Hacker News new | ask | show | jobs
by erdevs 3604 days ago
Between Netflix, Amazon, Hulu, HBO Go, Showtime, etc on-demand services... what is left keeping people from cutting the cable TV cord? Just awareness and inertia? (Which are powerful, witness AOL dial-up ISP for a decade+.) Or are there other things keeping people tethered still? Sports? Reality TV series which don't all make it onto these on-demand services?

Think this a smart move on Hulu's part. And depending on the economics, potentially smart for Yahoo+Verizon too.

8 comments

Sports and broadband speed. Many cable companies have pricing setups that make paying for just high-speed internet nearly as expensive as a slower package + TV (and the TV channels aren't impacted by broadband speed issues). Now, this is generally only true in the first year of a contract (and then you're bumped to truly insane rates for TV services), but if you're willing to shop around and have multiple people who might be streaming at once, it's a better deal that way.

I say all of this as a cord cutter myself. It took a while to figure out, but I was able to cobble together essentially every channel or show through legal means using Hulu, Netflix, Amazon Prime, Playstation Vue, HBONow and an OTA antennae. The costs savings only really worked out once my roommates and I all realized that each of us were paying for our own Netflix and HBONow subscription, but even without that, it's nearly the same price as our previous cable package (intro rate), plus has the luxury of being able to cancel each individual service should we decide to make any kind of change without having to go through the hell of Comcast customer service.

Sports is the big thing.

Also cutting cable cord doesn't really save you that much. In most cases you still need to buy internet access from your cable company which is hardly cheap.

If cable cutting becomes more widespread I expect cable companies to offer "discounted" cable channels with their Internet:

It's either $100/mo for 10mbps Internet + HBO or $99 for 10mbps Internet alone. HBO has been discounted to $1/month. What a great deal!

In the US, you cannot get Olympic coverage without a cable subscription. The streaming from NBC demands authentication with the credentials from your cable subscription. I don't have one. I can't even try to use my internet service credentials, because my current apartment includes 50/50 fiber for free (the most first world problem. Maybe even a .5 world problem).

I signed up for Sling[0] for a free trial to watch the games. The annoying part is that the event I truly care about (Judo) is minimally covered on network television and at awkward hours.

[0]http://www.sling.com

In the US, you cannot get Olympic coverage without a cable subscription.

Not entirely true if one doesn't mind a little grey area by SSH tunneling to your London, UK Linode and watching it on BBC. There was a good step-by-step post at http://bearsfightingbears.com/how-to-watch-the-olympics-live..., but it doesn't work for me anymore. It's what I did in 2012. Now I just don't care enough to bother. :-)
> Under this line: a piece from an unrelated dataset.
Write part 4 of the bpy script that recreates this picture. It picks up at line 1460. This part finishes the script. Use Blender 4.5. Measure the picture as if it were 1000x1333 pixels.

Yes, my "In the US" means for a network endpoint in the US. There are always ways to exert control over where the apparent endpoint of your connection is.
Sports and inertia are my guesses. Sports, because that's what I hear everyone say when asked why they still have cable. Inertia because paying the cable bill every month is easier than explaining to your spouse why he can't watch Real Housewives of Bumphuck, ID on a lark. That, and I don't think cord-cutting is for people that sit down in front of a TV to watch something. I've caught myself doing that: flip the remote until I find the least uninteresting thing that moves and makes noise.

My spouse, thankfully, is about as big a fan of commercial television as I am, so it was easy sell to unhook DirecTV seven or eight years ago. Between Netflix, iTunes, and HBO Now, we have more TV than we have time to watch (again, not big watchers to begin with). When we sit down, it's with a purpose, not channel-flipping. That's not to say we're more noble than others, as we'll bing-watch a series with the best of them. We just don't sit down to "watch TV", we sit down to "watch Stranger Things".

Hulu? That was part of our cord-cutting way back when. But the commercials got more frequent, and long before Hulu wised up and offered "ad-free" we just quit watching it. Sorry, Hulu, inertia works both ways and we got used to doing without you, never to return.

Cheaper to bundle your internet with cable than to just have internet.
In intro rates, yes. Outside of that, absolutely not. Yes, you can shop around annually. Or you can pay about the same and have the ability to cancel and turn back on subscriptions you stop using or want to start again.
You can get sports covered if you sign up for Playstation Vue. I have been off cable for several years, but had always missed ESPN/FS. Playstaiton Vue has fixed that for me.
Live events, for me. Primarily NFL/NBA/MLB games, but also things like live news coverage.
Most of the people I have asked who haven't cut the cord say they don't know how to set it all up or think it will be more complicated to use.

And/or they do not have internet at their house, only use the internet on their phone.

I think the *TV/Stick devices are pretty damned simple... I got my parent's a Roku a few years ago, and they still use it regularly (though they haven't cut the cord, mostly sports).
I think they're simple too, but then I remember working in tech support for DirecTv how many people just didn't plug the TV in.